Story shared of grandfather in Civil War
Published 9:12 am Friday, July 8, 2011
To the Editor:
The Adjutant General’s office records show that my grandfather, James T. Bland, private, Company C 40th Battalion, Virginia Calvary, CSA, enlisted Sept. 22, 1862, at age 17.
He was captured and paroled at Fort Norfolk on June 27, 1863. This company became Company C, 24th Regiment, Virginia Calvary, and the Master Rolls for September and October 1863 show him present.
He was again captured July 28, 1864, at Petersburg and imprisoned at Point Lookout, Md., and Elmira, N.Y. There he got smallpox, and when he was paroled on March 10, 1865, he was sent to Boulewares Wharf, James River, Va. There, he was received by the Confederate Agent of Exchange on March 15, 1865.
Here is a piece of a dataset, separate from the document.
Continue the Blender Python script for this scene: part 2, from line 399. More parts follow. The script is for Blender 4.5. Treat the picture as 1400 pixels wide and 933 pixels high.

The family story goes that he was met there with a mule and cart on which a featherbed had been placed for him to ride on because he was so thin and weak.
During the war, the Yankees were furnished with horses, but the Confederates had to furnish their own.
Bland’s first horse was named Mark Anthony, but later renamed Fancy. It is said that a fellow soldier held her and other horses while Bland was in the thick of battle where he chose to be.
When he was captured the second time, his uncle George, also in that regiment, brought Fancy home. There she lived a long life and raised a colt.
After the war, my grandfather sold the colt for a good profit, and he took this money plus the 7½ acres given him by his father to start a business. He married Anna Irby in 1873, and they had three daughters and one son, Dr. J. M. Bland, my father.